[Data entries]
═══
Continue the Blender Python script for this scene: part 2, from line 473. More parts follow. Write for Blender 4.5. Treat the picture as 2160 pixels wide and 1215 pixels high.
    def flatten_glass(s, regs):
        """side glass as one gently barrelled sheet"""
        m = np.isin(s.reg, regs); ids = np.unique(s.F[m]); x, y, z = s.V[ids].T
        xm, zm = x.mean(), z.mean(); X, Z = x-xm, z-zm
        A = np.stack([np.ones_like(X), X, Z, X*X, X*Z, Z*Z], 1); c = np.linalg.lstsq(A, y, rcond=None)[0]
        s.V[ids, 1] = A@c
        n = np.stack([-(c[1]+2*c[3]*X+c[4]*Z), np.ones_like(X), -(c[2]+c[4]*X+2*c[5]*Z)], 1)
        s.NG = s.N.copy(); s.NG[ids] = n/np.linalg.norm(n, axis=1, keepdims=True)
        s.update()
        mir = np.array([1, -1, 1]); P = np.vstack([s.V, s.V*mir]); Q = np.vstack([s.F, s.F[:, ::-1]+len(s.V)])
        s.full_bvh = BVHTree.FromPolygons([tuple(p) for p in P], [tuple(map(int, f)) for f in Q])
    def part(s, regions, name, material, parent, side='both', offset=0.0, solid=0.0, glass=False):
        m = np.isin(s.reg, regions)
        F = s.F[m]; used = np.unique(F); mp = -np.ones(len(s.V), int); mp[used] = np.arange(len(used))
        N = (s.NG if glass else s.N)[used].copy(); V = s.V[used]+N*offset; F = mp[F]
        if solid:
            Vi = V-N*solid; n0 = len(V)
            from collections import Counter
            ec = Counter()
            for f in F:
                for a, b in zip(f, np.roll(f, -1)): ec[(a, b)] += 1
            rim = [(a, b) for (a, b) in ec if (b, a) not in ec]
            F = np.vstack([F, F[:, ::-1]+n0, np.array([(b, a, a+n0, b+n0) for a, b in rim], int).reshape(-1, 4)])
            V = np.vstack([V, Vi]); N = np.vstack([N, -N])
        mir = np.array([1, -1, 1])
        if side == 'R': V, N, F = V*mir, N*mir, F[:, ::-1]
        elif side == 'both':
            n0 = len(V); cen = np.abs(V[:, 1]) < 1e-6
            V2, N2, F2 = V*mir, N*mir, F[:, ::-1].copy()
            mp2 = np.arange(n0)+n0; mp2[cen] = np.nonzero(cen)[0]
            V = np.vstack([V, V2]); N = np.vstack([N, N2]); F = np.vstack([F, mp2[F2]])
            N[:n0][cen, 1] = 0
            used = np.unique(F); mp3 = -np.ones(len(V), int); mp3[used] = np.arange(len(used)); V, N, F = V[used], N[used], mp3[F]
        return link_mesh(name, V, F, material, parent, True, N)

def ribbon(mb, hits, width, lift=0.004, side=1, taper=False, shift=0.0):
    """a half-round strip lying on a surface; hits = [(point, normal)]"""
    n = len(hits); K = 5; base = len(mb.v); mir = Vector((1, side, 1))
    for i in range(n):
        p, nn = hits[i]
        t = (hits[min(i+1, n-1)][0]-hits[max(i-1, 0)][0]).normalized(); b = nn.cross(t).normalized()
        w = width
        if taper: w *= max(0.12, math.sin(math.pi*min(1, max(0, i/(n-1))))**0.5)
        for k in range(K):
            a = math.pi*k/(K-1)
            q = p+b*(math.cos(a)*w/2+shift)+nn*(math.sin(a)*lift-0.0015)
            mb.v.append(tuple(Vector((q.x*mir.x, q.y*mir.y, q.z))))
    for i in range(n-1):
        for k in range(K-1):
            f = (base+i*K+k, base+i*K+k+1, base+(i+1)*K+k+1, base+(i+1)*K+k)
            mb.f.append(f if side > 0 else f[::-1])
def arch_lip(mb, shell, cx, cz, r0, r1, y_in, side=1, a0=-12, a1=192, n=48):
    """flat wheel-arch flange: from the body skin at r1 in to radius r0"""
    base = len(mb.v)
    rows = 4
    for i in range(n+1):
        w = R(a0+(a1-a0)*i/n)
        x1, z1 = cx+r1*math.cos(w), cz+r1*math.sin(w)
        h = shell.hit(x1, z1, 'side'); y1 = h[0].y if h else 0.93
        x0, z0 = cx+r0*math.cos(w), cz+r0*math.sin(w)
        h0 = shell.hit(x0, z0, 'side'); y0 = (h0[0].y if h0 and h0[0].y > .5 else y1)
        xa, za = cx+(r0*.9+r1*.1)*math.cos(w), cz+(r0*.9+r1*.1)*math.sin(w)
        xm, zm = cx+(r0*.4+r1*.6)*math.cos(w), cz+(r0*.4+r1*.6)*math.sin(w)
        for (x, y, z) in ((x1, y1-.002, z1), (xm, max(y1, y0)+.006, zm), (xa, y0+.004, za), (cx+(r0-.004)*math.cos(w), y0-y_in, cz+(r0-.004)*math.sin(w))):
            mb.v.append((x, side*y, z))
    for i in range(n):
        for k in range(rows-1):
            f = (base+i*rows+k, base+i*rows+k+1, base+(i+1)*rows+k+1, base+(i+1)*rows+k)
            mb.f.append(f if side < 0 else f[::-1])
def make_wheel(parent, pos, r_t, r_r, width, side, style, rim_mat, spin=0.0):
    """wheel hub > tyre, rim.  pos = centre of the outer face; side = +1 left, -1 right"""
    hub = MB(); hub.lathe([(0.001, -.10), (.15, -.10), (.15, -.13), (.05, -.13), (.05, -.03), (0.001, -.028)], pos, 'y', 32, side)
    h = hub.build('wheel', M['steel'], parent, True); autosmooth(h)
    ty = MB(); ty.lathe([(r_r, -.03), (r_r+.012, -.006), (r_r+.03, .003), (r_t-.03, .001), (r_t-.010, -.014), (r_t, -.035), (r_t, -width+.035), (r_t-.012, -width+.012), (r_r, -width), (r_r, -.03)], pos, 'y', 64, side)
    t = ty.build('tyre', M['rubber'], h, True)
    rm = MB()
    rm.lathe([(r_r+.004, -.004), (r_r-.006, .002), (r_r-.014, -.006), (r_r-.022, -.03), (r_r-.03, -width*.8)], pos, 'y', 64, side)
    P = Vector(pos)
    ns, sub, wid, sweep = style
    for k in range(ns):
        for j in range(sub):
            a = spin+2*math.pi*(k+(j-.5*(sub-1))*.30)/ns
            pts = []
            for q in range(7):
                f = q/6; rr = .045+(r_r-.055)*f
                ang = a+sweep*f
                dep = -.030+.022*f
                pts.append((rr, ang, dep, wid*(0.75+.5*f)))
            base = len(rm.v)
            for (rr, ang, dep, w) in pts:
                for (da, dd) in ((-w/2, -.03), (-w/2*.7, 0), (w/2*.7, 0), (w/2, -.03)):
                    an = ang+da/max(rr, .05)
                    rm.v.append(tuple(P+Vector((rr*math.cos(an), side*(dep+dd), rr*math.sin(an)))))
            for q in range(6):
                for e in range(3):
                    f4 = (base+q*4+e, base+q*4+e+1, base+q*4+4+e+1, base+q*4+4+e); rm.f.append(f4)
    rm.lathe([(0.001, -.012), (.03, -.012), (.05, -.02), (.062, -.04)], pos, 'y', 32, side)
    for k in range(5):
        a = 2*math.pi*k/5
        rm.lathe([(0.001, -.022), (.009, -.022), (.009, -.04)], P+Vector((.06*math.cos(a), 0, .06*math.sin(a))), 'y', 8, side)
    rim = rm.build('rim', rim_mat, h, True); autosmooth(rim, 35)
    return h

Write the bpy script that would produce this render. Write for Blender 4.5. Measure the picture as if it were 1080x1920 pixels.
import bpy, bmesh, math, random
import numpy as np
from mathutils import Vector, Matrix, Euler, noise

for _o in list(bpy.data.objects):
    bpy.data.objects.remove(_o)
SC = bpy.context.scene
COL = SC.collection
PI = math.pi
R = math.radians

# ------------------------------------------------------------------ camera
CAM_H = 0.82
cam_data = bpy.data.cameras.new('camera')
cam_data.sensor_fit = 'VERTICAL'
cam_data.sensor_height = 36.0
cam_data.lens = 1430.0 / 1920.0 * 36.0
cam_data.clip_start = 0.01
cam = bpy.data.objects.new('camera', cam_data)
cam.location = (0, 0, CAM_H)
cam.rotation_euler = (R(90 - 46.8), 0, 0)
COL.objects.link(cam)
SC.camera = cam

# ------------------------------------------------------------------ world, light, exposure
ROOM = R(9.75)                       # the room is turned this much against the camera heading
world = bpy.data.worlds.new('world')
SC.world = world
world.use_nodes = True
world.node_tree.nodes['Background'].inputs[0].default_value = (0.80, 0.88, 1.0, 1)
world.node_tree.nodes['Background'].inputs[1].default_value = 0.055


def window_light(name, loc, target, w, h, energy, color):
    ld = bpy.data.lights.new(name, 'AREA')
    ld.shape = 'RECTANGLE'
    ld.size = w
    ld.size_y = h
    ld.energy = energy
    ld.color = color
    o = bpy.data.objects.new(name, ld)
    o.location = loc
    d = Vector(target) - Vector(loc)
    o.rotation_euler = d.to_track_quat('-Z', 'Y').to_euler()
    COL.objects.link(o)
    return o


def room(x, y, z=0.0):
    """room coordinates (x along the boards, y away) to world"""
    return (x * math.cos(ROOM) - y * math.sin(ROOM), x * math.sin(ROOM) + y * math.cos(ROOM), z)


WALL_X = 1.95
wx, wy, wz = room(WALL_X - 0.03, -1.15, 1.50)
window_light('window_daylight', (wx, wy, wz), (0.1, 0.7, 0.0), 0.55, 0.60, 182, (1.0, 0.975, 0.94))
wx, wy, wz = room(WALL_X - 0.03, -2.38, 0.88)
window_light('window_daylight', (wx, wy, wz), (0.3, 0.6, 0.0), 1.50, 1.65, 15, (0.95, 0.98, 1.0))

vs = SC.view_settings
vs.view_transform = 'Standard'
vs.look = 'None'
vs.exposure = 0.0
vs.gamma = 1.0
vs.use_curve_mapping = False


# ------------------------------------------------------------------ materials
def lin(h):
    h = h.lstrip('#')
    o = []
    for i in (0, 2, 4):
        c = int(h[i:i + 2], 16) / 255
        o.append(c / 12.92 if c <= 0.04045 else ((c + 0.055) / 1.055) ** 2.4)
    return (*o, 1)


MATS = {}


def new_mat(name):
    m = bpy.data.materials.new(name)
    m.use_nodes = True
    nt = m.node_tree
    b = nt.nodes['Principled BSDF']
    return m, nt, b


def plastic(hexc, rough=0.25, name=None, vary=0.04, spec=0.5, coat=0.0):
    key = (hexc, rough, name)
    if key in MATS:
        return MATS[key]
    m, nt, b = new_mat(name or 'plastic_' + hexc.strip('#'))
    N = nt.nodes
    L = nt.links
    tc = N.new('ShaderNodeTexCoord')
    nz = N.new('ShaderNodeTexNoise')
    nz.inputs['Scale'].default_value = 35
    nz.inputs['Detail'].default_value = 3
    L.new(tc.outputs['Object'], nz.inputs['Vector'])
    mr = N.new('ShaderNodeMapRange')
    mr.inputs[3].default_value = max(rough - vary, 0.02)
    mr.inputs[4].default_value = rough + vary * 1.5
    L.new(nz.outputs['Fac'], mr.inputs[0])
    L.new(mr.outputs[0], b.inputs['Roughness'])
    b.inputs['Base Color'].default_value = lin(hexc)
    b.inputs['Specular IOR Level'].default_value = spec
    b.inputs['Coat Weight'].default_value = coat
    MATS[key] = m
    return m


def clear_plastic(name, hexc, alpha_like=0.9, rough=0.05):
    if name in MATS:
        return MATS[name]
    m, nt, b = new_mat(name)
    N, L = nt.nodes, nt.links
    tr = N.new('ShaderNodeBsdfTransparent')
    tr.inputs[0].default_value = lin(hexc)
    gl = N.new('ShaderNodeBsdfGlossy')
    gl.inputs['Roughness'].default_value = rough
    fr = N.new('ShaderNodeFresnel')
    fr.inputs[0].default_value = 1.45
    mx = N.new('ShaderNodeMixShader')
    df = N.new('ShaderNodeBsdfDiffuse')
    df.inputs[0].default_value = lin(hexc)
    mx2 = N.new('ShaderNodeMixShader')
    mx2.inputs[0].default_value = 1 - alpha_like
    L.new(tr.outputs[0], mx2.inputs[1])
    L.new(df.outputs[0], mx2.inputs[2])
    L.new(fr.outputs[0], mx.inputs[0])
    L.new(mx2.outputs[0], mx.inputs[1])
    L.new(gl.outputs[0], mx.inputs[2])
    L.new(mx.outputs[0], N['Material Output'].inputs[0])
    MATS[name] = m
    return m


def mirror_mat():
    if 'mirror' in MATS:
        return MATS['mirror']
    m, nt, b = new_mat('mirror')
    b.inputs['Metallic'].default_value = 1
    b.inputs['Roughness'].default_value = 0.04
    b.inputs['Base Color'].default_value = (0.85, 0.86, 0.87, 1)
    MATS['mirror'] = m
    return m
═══
[What is required]
Look through the material above and print exactly the lines from the one containing "Write the bpy" to the one containing "SC.camera = cam", both included, and nothing more.

[Exercise output]
Write the bpy script that would produce this render. Write for Blender 4.5. Measure the picture as if it were 1080x1920 pixels.
import bpy, bmesh, math, random
import numpy as np
from mathutils import Vector, Matrix, Euler, noise

for _o in list(bpy.data.objects):
    bpy.data.objects.remove(_o)
SC = bpy.context.scene
COL = SC.collection
PI = math.pi
R = math.radians

# ------------------------------------------------------------------ camera
CAM_H = 0.82
cam_data = bpy.data.cameras.new('camera')
cam_data.sensor_fit = 'VERTICAL'
cam_data.sensor_height = 36.0
cam_data.lens = 1430.0 / 1920.0 * 36.0
cam_data.clip_start = 0.01
cam = bpy.data.objects.new('camera', cam_data)
cam.location = (0, 0, CAM_H)
cam.rotation_euler = (R(90 - 46.8), 0, 0)
COL.objects.link(cam)
SC.camera = cam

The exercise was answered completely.